Instruction — Repeat, please, only the lines from the top of the data down to the line with "nt.links.new(fac, r.inputs[0]); return"; include both of those lines.

Data segment —
————————

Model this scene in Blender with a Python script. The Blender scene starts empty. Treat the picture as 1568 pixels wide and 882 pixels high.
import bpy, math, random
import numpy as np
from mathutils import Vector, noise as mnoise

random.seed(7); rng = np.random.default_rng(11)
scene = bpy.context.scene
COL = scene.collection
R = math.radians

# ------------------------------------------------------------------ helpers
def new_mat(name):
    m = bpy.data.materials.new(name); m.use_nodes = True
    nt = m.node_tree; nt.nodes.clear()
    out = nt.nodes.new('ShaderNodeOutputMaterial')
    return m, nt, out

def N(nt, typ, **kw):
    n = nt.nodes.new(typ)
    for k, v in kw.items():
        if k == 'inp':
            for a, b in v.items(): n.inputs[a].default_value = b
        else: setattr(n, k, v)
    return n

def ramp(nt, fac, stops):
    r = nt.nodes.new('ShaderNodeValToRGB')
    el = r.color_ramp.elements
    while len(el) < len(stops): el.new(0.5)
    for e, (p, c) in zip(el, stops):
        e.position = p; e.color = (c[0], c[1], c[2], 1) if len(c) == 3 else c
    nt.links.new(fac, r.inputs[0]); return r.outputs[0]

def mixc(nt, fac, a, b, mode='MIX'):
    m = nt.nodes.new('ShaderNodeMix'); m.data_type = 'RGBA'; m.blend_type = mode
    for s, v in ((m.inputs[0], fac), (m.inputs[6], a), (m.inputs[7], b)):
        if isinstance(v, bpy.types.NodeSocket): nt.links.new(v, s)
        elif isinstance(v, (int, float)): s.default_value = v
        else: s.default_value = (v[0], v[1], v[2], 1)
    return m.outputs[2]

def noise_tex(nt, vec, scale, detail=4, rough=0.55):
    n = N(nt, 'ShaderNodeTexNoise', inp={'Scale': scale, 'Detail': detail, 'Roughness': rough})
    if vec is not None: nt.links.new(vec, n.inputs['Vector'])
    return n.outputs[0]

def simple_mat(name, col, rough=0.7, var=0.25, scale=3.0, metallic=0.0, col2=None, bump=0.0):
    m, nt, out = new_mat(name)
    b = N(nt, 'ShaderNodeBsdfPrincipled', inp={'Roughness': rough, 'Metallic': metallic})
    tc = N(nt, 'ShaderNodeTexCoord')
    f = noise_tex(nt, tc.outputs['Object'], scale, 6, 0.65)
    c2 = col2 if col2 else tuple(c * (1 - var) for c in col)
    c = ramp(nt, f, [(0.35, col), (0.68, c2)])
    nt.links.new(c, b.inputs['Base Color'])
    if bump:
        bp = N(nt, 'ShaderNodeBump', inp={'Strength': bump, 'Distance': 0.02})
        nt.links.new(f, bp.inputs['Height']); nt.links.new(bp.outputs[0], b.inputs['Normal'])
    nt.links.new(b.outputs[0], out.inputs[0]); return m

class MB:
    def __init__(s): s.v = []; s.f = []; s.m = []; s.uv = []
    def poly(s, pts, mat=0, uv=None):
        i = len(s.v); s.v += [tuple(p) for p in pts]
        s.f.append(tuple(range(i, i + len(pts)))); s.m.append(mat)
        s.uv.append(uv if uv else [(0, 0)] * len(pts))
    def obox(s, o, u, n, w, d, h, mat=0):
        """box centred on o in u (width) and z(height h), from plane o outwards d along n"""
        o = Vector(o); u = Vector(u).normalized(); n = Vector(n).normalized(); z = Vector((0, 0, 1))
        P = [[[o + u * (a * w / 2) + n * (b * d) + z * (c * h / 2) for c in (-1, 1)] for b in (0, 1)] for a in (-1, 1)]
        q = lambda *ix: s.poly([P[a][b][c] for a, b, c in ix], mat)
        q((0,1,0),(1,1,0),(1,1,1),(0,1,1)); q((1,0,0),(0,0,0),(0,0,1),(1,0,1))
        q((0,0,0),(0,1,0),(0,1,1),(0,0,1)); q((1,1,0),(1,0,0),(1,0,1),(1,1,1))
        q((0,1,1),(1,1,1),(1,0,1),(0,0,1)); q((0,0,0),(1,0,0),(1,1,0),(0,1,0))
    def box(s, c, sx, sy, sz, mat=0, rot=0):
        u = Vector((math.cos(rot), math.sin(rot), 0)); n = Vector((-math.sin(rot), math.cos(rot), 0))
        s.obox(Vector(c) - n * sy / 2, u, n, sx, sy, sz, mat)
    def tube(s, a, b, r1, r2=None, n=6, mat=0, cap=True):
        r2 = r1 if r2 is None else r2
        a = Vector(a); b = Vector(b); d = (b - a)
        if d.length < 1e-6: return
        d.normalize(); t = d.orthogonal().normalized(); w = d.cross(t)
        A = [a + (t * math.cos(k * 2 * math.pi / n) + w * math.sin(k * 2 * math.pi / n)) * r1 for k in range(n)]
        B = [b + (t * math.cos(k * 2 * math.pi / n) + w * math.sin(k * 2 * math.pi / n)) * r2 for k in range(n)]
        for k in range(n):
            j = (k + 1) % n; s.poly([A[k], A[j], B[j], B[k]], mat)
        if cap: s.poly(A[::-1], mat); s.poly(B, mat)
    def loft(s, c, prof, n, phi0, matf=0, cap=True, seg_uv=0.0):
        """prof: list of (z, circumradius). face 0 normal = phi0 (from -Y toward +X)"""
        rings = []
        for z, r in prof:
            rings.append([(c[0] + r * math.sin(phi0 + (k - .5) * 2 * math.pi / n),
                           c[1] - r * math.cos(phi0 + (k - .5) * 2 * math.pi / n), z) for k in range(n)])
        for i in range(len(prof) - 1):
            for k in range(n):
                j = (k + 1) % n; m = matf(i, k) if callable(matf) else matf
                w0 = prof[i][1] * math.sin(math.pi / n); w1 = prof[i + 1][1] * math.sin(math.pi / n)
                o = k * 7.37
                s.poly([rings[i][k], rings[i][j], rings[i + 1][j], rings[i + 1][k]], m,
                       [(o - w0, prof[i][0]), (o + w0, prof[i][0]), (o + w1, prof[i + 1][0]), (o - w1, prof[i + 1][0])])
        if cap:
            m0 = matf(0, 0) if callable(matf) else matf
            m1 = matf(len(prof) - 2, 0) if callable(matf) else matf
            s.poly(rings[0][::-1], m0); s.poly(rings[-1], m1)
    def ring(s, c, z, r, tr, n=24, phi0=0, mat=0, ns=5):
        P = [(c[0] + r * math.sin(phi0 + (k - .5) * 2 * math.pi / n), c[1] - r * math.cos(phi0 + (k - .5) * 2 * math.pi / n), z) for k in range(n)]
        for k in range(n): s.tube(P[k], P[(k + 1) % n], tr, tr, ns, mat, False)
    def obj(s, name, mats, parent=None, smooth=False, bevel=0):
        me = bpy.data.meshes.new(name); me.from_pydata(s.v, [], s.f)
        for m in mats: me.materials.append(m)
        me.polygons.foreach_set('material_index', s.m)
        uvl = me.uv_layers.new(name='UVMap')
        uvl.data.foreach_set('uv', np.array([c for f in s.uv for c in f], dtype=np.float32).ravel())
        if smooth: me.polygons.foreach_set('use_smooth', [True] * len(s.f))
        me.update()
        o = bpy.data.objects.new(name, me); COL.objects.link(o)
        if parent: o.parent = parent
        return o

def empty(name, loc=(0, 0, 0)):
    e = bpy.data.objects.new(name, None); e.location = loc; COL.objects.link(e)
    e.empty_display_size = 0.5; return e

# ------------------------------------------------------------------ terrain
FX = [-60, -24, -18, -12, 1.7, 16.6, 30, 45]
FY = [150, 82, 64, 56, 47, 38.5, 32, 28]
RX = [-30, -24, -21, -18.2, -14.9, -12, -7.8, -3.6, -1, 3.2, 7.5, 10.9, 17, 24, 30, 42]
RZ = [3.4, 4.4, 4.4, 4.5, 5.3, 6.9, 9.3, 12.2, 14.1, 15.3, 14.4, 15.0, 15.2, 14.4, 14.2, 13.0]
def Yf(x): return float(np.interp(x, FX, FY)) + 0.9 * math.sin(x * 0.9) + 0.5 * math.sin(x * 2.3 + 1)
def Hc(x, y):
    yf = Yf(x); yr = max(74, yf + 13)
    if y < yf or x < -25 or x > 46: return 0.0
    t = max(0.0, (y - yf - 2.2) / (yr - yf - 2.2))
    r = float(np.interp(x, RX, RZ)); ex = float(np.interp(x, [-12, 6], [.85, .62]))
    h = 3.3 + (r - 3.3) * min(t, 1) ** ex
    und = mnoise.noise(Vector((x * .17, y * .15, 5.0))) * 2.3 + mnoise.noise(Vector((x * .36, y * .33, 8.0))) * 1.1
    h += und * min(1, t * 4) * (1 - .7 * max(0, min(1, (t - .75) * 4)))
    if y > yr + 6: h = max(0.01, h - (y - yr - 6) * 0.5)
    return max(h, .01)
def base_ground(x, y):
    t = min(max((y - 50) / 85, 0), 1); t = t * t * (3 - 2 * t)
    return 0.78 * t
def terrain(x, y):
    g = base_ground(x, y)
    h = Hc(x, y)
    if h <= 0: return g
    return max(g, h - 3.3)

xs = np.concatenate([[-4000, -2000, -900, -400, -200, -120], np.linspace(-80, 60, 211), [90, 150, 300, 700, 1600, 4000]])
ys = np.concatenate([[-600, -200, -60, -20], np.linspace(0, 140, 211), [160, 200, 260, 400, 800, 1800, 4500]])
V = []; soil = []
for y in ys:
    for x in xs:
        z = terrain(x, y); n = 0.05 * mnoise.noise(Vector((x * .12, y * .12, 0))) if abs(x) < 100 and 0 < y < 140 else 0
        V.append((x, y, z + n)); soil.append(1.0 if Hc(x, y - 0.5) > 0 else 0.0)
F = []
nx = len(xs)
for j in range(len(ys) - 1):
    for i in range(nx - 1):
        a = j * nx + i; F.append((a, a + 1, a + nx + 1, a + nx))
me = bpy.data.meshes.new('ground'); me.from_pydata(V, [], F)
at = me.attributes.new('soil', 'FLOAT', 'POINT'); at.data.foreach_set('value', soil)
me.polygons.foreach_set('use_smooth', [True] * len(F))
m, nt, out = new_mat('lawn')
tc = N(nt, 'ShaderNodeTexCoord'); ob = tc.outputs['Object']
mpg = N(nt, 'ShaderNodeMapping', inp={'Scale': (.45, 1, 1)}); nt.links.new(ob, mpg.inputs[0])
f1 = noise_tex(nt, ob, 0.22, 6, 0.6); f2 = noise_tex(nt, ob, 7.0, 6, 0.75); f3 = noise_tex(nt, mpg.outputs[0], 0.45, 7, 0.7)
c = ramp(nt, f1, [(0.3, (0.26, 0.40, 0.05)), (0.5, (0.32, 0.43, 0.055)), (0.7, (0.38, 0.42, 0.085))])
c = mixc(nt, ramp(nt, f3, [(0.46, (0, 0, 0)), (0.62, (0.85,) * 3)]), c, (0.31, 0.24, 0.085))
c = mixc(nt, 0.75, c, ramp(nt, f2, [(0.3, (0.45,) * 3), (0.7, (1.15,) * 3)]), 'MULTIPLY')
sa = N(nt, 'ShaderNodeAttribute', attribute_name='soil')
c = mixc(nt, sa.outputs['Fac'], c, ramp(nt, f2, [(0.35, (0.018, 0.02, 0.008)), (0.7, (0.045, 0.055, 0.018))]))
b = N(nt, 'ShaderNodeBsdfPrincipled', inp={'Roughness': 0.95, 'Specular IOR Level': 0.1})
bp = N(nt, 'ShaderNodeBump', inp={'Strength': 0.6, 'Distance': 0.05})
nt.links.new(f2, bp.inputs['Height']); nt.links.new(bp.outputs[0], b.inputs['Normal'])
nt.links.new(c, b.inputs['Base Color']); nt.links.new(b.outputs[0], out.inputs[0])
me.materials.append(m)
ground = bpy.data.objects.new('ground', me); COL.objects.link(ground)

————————

Response to the task —
Model this scene in Blender with a Python script. The Blender scene starts empty. Treat the picture as 1568 pixels wide and 882 pixels high.
import bpy, math, random
import numpy as np
from mathutils import Vector, noise as mnoise

random.seed(7); rng = np.random.default_rng(11)
scene = bpy.context.scene
COL = scene.collection
R = math.radians

# ------------------------------------------------------------------ helpers
def new_mat(name):
    m = bpy.data.materials.new(name); m.use_nodes = True
    nt = m.node_tree; nt.nodes.clear()
    out = nt.nodes.new('ShaderNodeOutputMaterial')
    return m, nt, out

def N(nt, typ, **kw):
    n = nt.nodes.new(typ)
    for k, v in kw.items():
        if k == 'inp':
            for a, b in v.items(): n.inputs[a].default_value = b
        else: setattr(n, k, v)
    return n

def ramp(nt, fac, stops):
    r = nt.nodes.new('ShaderNodeValToRGB')
    el = r.color_ramp.elements
    while len(el) < len(stops): el.new(0.5)
    for e, (p, c) in zip(el, stops):
        e.position = p; e.color = (c[0], c[1], c[2], 1) if len(c) == 3 else c
    nt.links.new(fac, r.inputs[0]); return r.outputs[0]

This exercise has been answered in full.